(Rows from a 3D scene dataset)
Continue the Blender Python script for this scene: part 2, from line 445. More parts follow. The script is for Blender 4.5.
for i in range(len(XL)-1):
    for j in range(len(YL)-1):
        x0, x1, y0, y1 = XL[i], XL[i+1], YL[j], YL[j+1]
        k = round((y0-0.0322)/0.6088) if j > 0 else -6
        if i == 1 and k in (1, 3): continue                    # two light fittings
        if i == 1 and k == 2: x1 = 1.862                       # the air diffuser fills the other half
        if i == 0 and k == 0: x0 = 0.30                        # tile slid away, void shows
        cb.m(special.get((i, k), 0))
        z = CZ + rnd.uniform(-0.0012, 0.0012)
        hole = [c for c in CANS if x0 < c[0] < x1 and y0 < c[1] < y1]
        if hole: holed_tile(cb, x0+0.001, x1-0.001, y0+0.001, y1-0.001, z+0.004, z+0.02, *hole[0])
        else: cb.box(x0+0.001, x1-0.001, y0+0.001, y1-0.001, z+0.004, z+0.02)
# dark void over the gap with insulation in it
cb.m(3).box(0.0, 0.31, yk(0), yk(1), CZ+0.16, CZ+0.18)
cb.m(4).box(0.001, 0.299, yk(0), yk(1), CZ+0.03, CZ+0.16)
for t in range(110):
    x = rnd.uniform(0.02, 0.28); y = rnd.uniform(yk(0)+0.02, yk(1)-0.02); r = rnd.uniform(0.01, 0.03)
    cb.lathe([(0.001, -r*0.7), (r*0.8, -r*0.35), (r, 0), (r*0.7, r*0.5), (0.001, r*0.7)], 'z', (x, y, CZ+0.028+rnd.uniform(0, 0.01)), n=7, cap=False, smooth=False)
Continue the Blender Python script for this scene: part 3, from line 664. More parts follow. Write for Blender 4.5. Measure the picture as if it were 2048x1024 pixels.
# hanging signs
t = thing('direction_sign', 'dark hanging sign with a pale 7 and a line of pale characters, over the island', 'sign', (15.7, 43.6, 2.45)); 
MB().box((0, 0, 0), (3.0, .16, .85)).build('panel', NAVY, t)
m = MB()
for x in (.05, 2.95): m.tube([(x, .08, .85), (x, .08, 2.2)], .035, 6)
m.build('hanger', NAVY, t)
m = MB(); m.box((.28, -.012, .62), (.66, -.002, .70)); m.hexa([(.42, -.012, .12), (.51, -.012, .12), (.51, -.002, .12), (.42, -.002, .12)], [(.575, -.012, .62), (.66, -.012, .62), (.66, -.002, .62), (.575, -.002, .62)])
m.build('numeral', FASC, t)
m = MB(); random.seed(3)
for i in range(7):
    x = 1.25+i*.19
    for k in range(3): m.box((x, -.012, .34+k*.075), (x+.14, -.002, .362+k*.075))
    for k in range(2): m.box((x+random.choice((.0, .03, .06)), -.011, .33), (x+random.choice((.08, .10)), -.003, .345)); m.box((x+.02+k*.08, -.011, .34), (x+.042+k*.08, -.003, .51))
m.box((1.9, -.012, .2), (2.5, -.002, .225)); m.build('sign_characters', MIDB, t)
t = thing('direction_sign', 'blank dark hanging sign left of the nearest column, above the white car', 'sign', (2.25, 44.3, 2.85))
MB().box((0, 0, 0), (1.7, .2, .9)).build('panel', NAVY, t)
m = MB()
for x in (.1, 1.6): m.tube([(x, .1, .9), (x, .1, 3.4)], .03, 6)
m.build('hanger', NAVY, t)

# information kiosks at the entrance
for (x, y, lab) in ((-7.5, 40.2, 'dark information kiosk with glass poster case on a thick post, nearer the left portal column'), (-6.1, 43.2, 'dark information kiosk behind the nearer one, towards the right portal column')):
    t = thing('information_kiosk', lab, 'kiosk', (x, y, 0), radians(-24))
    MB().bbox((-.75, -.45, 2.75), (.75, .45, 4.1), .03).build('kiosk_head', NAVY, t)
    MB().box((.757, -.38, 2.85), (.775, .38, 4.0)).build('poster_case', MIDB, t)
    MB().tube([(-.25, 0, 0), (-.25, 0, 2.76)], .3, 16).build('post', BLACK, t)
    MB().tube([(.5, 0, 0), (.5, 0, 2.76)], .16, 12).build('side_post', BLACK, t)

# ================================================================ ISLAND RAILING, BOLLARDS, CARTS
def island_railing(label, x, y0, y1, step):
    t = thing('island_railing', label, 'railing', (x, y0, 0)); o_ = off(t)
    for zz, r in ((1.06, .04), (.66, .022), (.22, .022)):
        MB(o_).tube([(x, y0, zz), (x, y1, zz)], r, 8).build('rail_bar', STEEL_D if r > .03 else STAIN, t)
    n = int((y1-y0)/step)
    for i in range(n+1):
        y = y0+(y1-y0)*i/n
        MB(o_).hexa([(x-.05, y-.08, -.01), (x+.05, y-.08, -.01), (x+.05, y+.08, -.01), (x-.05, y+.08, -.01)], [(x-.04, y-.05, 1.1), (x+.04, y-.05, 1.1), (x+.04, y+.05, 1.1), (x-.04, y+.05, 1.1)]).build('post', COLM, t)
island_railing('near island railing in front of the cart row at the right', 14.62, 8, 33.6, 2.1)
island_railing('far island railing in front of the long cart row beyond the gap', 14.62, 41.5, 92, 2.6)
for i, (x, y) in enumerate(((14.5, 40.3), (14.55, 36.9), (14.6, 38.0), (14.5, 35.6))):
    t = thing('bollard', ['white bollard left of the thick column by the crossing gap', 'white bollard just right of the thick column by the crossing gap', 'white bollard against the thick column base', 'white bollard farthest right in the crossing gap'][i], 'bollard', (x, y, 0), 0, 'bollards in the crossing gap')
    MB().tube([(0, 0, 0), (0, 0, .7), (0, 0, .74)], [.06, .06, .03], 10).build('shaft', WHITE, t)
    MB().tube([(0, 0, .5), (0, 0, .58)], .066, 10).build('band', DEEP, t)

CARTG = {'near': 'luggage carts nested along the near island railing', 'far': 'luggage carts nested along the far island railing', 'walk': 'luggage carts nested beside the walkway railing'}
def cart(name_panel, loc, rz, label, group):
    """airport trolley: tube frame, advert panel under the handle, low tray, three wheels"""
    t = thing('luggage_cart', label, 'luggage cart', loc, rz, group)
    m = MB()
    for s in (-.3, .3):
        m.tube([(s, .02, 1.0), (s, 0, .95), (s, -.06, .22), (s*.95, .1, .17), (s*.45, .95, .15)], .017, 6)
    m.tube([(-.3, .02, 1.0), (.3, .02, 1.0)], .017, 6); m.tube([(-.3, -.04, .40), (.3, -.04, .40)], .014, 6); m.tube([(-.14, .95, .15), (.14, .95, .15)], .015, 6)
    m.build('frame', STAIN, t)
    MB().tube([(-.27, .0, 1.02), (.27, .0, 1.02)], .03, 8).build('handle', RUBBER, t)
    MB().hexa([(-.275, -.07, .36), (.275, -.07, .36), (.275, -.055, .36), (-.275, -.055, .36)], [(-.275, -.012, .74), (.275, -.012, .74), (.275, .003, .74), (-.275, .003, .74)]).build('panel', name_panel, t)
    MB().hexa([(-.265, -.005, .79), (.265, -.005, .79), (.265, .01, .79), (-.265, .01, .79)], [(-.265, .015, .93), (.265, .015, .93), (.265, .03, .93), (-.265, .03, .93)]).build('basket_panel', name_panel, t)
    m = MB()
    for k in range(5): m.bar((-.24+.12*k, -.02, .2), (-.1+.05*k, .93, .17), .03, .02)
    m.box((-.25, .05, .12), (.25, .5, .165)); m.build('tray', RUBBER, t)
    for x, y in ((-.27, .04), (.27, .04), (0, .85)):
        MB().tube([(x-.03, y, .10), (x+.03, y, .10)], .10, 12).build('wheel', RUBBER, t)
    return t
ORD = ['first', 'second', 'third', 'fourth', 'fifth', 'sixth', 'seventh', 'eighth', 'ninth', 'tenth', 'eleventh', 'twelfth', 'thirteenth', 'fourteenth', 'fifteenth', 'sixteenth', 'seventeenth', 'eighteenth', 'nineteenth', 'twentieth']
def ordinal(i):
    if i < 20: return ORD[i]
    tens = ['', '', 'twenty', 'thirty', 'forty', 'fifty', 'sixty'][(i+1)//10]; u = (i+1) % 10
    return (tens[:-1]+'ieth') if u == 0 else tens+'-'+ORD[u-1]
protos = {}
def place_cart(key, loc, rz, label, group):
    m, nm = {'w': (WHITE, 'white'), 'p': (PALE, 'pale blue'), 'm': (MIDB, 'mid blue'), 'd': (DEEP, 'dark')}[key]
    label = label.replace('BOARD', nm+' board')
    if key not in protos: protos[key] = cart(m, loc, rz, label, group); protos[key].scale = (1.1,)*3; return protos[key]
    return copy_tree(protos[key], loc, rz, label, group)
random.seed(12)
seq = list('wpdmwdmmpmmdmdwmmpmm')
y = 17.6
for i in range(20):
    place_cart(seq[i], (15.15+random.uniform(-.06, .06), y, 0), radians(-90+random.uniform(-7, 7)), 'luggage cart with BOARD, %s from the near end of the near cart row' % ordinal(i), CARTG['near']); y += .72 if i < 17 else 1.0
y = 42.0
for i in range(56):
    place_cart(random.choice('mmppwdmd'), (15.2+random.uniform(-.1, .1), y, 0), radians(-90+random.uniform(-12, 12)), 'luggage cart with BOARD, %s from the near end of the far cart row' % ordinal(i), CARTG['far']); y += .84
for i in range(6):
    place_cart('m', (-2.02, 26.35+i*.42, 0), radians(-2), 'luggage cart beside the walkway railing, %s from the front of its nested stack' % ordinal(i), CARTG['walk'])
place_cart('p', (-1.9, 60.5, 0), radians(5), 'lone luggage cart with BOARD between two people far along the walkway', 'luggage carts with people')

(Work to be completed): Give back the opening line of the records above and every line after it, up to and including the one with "n=7, cap=False, smooth=False)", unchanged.

(Exercise result):
Continue the Blender Python script for this scene: part 2, from line 445. More parts follow. The script is for Blender 4.5.
for i in range(len(XL)-1):
    for j in range(len(YL)-1):
        x0, x1, y0, y1 = XL[i], XL[i+1], YL[j], YL[j+1]
        k = round((y0-0.0322)/0.6088) if j > 0 else -6
        if i == 1 and k in (1, 3): continue                    # two light fittings
        if i == 1 and k == 2: x1 = 1.862                       # the air diffuser fills the other half
        if i == 0 and k == 0: x0 = 0.30                        # tile slid away, void shows
        cb.m(special.get((i, k), 0))
        z = CZ + rnd.uniform(-0.0012, 0.0012)
        hole = [c for c in CANS if x0 < c[0] < x1 and y0 < c[1] < y1]
        if hole: holed_tile(cb, x0+0.001, x1-0.001, y0+0.001, y1-0.001, z+0.004, z+0.02, *hole[0])
        else: cb.box(x0+0.001, x1-0.001, y0+0.001, y1-0.001, z+0.004, z+0.02)
# dark void over the gap with insulation in it
cb.m(3).box(0.0, 0.31, yk(0), yk(1), CZ+0.16, CZ+0.18)
cb.m(4).box(0.001, 0.299, yk(0), yk(1), CZ+0.03, CZ+0.16)
for t in range(110):
    x = rnd.uniform(0.02, 0.28); y = rnd.uniform(yk(0)+0.02, yk(1)-0.02); r = rnd.uniform(0.01, 0.03)
    cb.lathe([(0.001, -r*0.7), (r*0.8, -r*0.35), (r, 0), (r*0.7, r*0.5), (0.001, r*0.7)], 'z', (x, y, CZ+0.028+rnd.uniform(0, 0.01)), n=7, cap=False, smooth=False)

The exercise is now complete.